The gist of Baker’s musical appeal comes through the testimony of others: Baker emerged in the ‘50s as an original voice in the so-called “cool jazz” strain. His melancholy, understated trumpet lines rejected bebop in favor of the long and drawn-out. Weber’s impressionistic portrait scores itself to two hours of the stuff; it suits the mood of Baker’s life story, all of which seems to come, like the music, from a lonely place. Some of the assertions in Baker’s favor are downright bizarre -- one person suggests that Baker’s melancholy sound is the West Coast influence of a sunny existence on beaches. Worse yet is screenwriter Lawrence Trimble’s bizarre claim that he never knew anyone who owned a Buddy Holly record in the '50s -- why in the world, he asks, do people associate the 50s with rock? It was all about jazz. Whatever.
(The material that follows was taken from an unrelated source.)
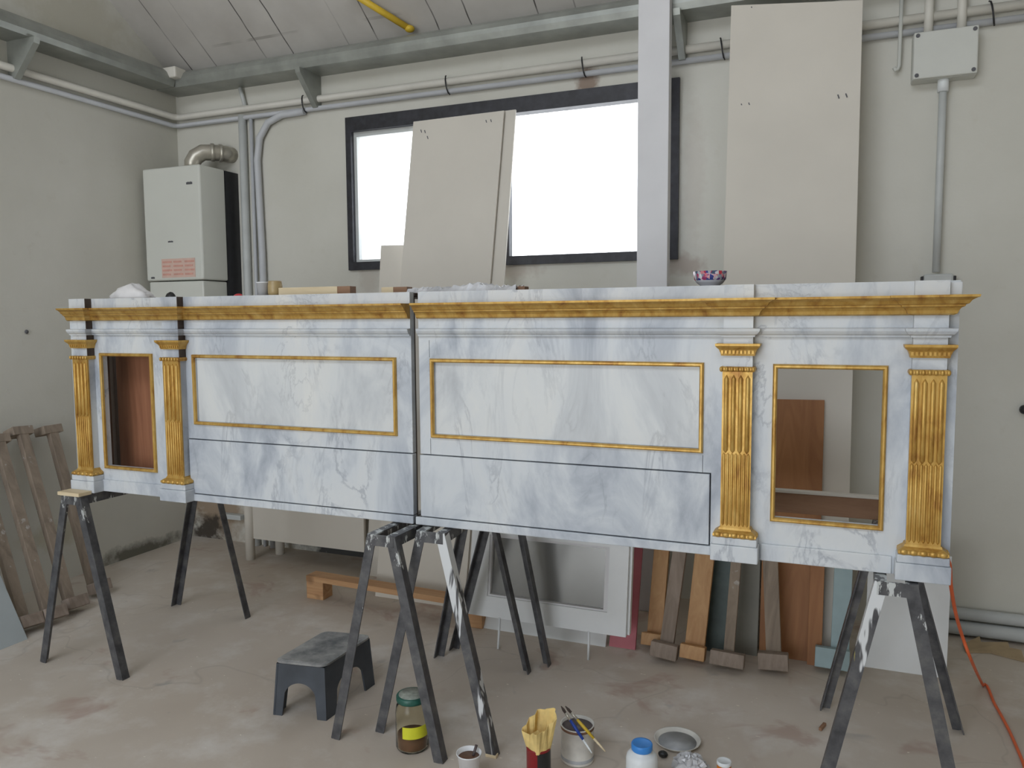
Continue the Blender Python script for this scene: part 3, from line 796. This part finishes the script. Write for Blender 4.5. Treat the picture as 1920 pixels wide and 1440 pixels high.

The man’s life is a different story. In his youth, Baker was the archetypal American badass: “He was bad, he was trouble, and he was beautiful,” laughs an ex-lover. Trimble pegs his appeal similarly: “There weren’t too many anti-social role models in the Eisenhower era.” But Baker ran himself down quickly; marriages came and went, heroin became a habit (a year after the film was shot in 1987, Baker mysteriously plunged to his death from a hotel window), and -- perhaps most damagingly -- a rough beating destroyed all of his teeth, forcing Baker to re-learn playing with dentures. The contrast between the youthful Baker and the 57-year-old is predictably shocking: With a mustache he looks like the near-death Charles Bronson, and without it like a cadaverous Willem Dafoe. In her interview, his mother looks like the younger of the two.
How interesting you find all this depends on how interesting you find two undifferentiated hours of straight-up adulation. Baker’s appeal is his life’s failure, and trying to understand him -- as Weber does in tiresome detail, pushing and prodding his ex-lovers to recount their affairs’ downturn in monotonous, endless detail -- is the film’s true business, generous performance snippets aside. It's a difficult fascination to understand; unlike, say, Cassavetes, Baker isn’t much of a raconteur or personality. His youthful vigor and ability to fake his way through any situation is often noted, but the old Baker speaks slowly, in a torrent of nostalgia. For Baker, the act of reeling off names from the past is perhaps even more evocative than what the names are; the film exists in a permanent twilight, a cigarette-smoke haze. Let’s Get Lost is too obsessed with the life of the man to focus solely on the music, but what's found there is just a litany of stories that are more sad than funny. Allow me to pump up the indie rock jams and suggest Dig! instead; that’s the true face of instructive self-destruction.